What happened next was unexpected. Suddenly, raptorial young boys appeared in reggaeton clothing —glittery caps, tight pants, rolled up at the bottom, and white Jordan tennis shoes— aboard a red scooter. The sound jolted us out of our lethargic monotony. Three shots of hot bullets reached the body of a colleague who was resting peacefully in the navy blue vehicle. Everything happened very quickly, except for the mobile emergency unit. We tried reaching out to support him. We saw two red dots on his white shirt and another one on his leg. They were almost insignificant. His eyes were strange. It was a look I had never seen. It was a look of uncertainty, of death, of a possible future. The voices of support, of comfort, bounced from all sides, but his countenance was the same, he seemed stable. They loaded him into the ambulance and the vehicle sped away.

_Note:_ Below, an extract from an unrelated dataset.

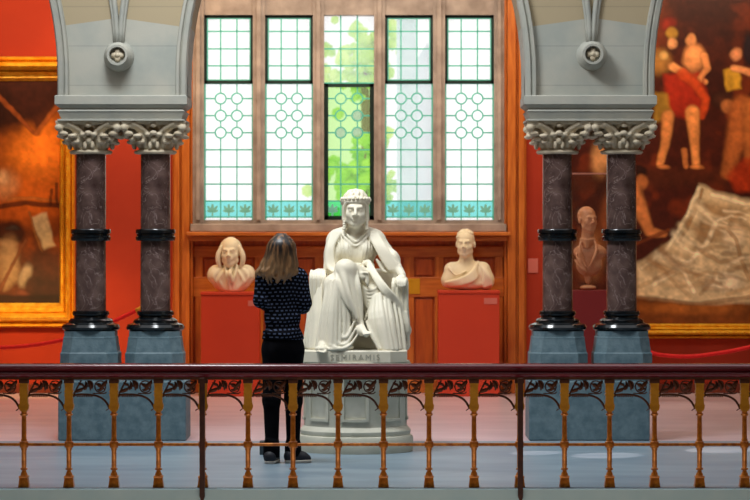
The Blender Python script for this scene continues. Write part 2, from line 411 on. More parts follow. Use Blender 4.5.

I call this craft the art of speech and deception. Many actors could learn something from these great non-fiction characters.

Wolves, hyenas, jackals and other specimens we say goodbye with our best wishes hoping to see him again. However, being local coyotes, dominating this asphalt forest, we know very well and accept the risks that no one is exempt from our “hunters” watching and stalking us, and that for a vile dispute of four hundred pesos, as happened that day, the life of a coyote could end, a specimen on the verge of extinction.